Reviews

Whisper House

Duncan Sheik and Kyle Jarrow’s new musical is an intriguing character study, coming-of-age tale, and ghost story all rolled into one.

Arthur Acuna and Mare Winningham
in Whisper House
(© Craig Schwartz)
Arthur Acuna and Mare Winningham
in Whisper House
(© Craig Schwartz)

Tony Award-winning composer Duncan Sheik and librettist Kyle Jarrow’s musical
Whisper House, now premiering at San Diego’s Old Globe Theatre, is an intriguing character study, a coming-of-age tale, and a ghost story all rolled into one. While the work has some significant flaws, in both conception and execution, the tale’s unlikely elements are well blended, and director Peter Askin’s clear and precise vision helps keep the audience enthralled throughout the 90-minute show.

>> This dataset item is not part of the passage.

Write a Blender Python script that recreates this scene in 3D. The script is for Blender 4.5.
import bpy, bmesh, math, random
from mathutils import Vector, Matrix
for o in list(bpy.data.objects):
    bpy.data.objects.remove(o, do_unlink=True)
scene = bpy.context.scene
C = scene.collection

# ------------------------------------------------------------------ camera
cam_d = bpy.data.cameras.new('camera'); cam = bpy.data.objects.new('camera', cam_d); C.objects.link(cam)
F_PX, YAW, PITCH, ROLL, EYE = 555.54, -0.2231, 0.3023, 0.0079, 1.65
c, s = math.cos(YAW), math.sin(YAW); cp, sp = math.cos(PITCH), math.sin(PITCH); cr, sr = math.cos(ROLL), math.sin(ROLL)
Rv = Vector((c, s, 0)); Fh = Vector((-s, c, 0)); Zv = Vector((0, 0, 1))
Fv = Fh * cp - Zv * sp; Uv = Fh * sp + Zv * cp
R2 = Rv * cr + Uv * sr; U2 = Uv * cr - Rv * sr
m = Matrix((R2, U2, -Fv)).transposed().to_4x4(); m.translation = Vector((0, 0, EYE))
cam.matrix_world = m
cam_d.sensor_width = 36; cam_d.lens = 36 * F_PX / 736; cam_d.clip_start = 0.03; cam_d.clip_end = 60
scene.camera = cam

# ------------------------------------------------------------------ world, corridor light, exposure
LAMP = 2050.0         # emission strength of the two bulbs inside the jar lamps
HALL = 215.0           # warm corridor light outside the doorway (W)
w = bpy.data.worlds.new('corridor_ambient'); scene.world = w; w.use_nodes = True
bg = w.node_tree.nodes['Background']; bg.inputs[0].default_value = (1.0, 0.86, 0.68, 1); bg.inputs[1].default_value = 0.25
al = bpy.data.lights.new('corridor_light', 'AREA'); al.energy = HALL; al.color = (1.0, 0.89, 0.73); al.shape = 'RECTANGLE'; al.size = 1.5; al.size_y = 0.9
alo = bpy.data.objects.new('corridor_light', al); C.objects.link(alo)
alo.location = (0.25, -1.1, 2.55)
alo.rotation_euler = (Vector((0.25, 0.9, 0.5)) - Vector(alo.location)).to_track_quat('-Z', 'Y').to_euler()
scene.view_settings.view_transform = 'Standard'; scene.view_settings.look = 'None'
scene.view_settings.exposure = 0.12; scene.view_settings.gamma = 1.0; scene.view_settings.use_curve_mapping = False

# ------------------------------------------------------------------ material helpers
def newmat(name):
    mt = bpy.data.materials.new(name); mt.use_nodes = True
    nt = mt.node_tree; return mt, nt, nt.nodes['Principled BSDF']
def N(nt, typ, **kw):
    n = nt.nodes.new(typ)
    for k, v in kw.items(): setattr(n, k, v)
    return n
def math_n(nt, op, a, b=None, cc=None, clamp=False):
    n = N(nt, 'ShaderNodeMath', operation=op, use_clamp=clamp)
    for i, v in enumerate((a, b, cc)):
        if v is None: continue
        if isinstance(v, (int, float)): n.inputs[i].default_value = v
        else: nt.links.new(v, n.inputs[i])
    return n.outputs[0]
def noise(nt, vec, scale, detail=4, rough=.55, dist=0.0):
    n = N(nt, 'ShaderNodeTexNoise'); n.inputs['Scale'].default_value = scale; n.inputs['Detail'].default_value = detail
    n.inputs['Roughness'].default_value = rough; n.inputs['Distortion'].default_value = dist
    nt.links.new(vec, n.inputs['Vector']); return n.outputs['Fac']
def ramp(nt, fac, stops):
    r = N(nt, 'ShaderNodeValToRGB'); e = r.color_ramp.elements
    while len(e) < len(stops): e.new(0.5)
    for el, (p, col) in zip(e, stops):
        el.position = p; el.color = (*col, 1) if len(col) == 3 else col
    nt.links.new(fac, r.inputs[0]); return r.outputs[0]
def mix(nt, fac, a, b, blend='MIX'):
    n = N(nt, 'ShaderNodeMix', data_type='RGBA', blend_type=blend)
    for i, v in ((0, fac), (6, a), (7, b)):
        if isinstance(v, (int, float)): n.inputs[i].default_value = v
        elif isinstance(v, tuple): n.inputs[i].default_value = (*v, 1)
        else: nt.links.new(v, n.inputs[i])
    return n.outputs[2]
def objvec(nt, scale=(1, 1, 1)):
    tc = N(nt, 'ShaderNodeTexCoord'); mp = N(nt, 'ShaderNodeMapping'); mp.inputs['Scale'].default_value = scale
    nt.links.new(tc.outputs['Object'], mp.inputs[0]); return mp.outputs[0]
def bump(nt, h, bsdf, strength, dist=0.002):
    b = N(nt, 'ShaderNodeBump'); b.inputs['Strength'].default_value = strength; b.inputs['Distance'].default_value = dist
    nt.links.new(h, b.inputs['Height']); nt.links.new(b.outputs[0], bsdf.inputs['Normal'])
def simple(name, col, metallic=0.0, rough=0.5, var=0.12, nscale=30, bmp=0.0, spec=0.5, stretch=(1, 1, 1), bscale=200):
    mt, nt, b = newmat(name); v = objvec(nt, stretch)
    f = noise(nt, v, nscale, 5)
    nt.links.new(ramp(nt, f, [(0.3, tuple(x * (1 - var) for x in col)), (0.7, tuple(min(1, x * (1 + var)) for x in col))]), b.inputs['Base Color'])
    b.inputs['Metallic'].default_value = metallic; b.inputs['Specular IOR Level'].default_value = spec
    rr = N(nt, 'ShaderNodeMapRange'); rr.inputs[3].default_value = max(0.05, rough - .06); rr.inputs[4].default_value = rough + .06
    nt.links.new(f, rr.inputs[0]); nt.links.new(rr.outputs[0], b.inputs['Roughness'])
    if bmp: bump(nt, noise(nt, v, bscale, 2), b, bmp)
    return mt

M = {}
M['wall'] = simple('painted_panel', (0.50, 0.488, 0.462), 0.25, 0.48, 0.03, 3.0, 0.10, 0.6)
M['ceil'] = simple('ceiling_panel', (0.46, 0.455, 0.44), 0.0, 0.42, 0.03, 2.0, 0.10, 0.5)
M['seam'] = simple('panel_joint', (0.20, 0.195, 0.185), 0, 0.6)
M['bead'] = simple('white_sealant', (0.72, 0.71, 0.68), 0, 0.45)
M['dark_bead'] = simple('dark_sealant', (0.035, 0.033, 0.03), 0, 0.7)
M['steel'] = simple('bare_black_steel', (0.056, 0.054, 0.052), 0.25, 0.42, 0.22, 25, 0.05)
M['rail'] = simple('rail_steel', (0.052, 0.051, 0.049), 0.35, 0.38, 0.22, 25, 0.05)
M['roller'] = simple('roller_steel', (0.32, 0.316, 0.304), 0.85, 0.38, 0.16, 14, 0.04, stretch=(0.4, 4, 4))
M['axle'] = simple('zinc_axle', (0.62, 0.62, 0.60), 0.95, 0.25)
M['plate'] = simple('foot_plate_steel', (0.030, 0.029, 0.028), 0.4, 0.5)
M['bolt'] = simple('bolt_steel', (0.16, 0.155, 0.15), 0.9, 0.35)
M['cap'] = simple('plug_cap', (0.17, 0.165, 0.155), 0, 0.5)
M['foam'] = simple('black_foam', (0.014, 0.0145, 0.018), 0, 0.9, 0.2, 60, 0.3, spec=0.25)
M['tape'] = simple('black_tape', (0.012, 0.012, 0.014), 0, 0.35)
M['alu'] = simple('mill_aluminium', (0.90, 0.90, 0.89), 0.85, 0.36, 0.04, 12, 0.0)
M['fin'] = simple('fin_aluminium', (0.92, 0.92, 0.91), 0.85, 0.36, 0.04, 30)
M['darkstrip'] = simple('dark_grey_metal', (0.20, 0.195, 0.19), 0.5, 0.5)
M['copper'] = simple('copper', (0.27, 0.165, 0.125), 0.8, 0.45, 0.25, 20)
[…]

The action, which is set in a haunted lighthouse on the coast of Maine in early 1942, begins when self-professed local curmudgeon and lighthouse keeper Miss Lilly (a believable and ultimately touching Mare Winningham) greets her young nephew Christopher (A.J. Foggiano), who has come to stay with her against his will for at least a month. His Army pilot father was recently killed in action in the South Pacific and his mother is recovering from the resulting nervous breakdown. His inquisitiveness and her lack of maternal instincts give their relationship a cold and prickly edge.

Lilly’s helper at the lighthouse, Mr. Yasuhiro (Arthur Acuna, delivering a thoughtful, layered character), is a Japanese man who has been in her employ for three years. Because of his father’s death at the hands of the Japanese, Christopher takes an immediate dislike to Yasuhiro. The local sheriff (Ted Koch) and a Coast Guard lieutenant (Kevin Hoffmann, providing comic relief) also want Yasuhiro gone from the coastal lighthouse for security reasons.

Adding to Christopher’s distrust and confusion are the two resident ghosts (David Poe and Holly Brook) whom only he can see — although the others are often bothered by their poltergeist pranks. The ghosts are part of a yacht party that drowned off the coast because Lilly’s drunken father forgot to light the beacon on a long ago Halloween night. The action comes to a thunderous conclusion when a German U-boat is sighted off the coast and the Navy arrives to bomb them. Christopher comes of age by banishing his fear of the ghosts and coming to recognize the budding relationship between Lilly and Yasuhiro.

The technical aspects of the production are top-drawer. Michael Schweikardt’s multi-level lighthouse set creates a marvelous backdrop for the action, aided immensely by Aaron Rhyne’s projection design. Matthew Richards has provided ghostly lighting filtered through plenty of fog. Dan Moses Schreier’s sound design is most effective. Musical director Jason Hart and his six-piece on-stage band are evocatively dressed in tuxes, top hats, and ghostly white makeup.

Sheik’s music is appropriately haunting and downright eerie at times, providing the proper atmosphere for the piece. The lyrics (by Sheik and Jarrow) could use some fine tuning. The best number in the show is “The Tale of Solomon Snell,” which doesn’t really advance the plot, but the ghostly bells do deliver the shivers. And the dialogue too often borders on sitcom chatter.

All of the songs are delivered by the two ghosts, who not only wear head mics but also sing into handheld mics (as in Sheik’s Spring Awakening). Poe has a beguiling early Bob Dylanish quality to his voice and his vocals for the most part are pleasant. On the other hand, Brook plants her lips firmly on her handheld microphones, making the lyrics unintelligible — a particularly big problem when her songs are providing exposition.

Still, there’s enough promise in Whisper House that Sheik might have another hit musical on his hands.